Jones, Johnson and Martin land council seats

Bill Jones
Bill Jones
Jane Johnson
Jane Johnson
James Martin
James Martin
Political newcomer James Martin and incumbents Jane Johnson and Bill Jones obtained the three open Salem City Council seats in Tuesday’s closely contested four-person election. Second-time candidate Mark Henrickson, who previously ran in 2006, came in last, trailing Martin by 41 votes.

Anxious candidates huddled inside of the City of Salem Registrar Office Tuesday evening, along with Salem City Mayor Randy Foley, to watch as the unofficial election results were announced onscreen. The election drew in 1,888 of the city’s 16,418 voters, an 11 percent turnout rate.

Jones led the race with 1,365 votes, with Johnson following at 1,315 votes, Martin at 1,098 votes, and Henrickson at 1,057. There were also 82 write-in votes.

Jones, the former owner of Fastsigns of Salem, now a salesman at Hart Motor Co., was first elected to Salem City Council during the 2008 election. Jones, whose father is struggling with severe health issues, said that he ran in honor of him.

“I’m very honored and humbled,” Jones said. “My dad is in bad health, so this is for him. To be able to lead the ticket is a big honor. I have a lot of people that worked hard for me.”

“I do it because my heart tells me to do it,” he added.

Johnson, the owner of R.M. Johnson & Son Jewelers in Salem, has the most political experience of the group, as she was first elected to council in 2004.

“I’m feeling very excited and encouraged,” Jonson said. “I felt like it was going to be close, which is why I was feeling a little on edge when I came in here, because nothing is a given. At the end of the day, with such a low turnout, it can go any way.”

Johnson said that going into this election was different than any of the others she has participated in, because as of now, she is planning on it being her final council term.

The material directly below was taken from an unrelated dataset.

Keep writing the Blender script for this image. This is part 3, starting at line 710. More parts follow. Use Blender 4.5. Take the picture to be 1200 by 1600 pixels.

“In my mind, and I know I should never say never, but I feel like this is going to be my last one,” Johnson said. “It’s bittersweet, in a way.”

At 42 years old, Martin will be the youngest council member, and said he believes he can use his age to his advantage to connect with Salem’s younger generation. Martin is a solution consultant at Meridium International Inc.

“It’s an honor and a privilege, especially being my first time running for council,” Martin said. “I’m just really thrilled and happy to have a chance to represent Salem. It’s just something that has been in my mind for a long time. I’m going to give it everything I have, and go from there.”

Martin will officially take his place at council in July, taking over for interim Councilman Jim Chisom, who was appointed in January after Councilwoman Lisa Garst’s resignation.

Johnson and Jones said they are ready to move forward, and that there are a couple of significant items to tackle on Salem’s agenda, the first being the Fiscal Year 2017 budget, for which there will be a public hearing at 7:30 p.m. on Monday. Both said that they are excited for what Martin will bring to the table.

“He’ll be a good addition, especially with his technology background,” Jones said.

“He’s part of the younger generation, and I think that is great,” added Johnson.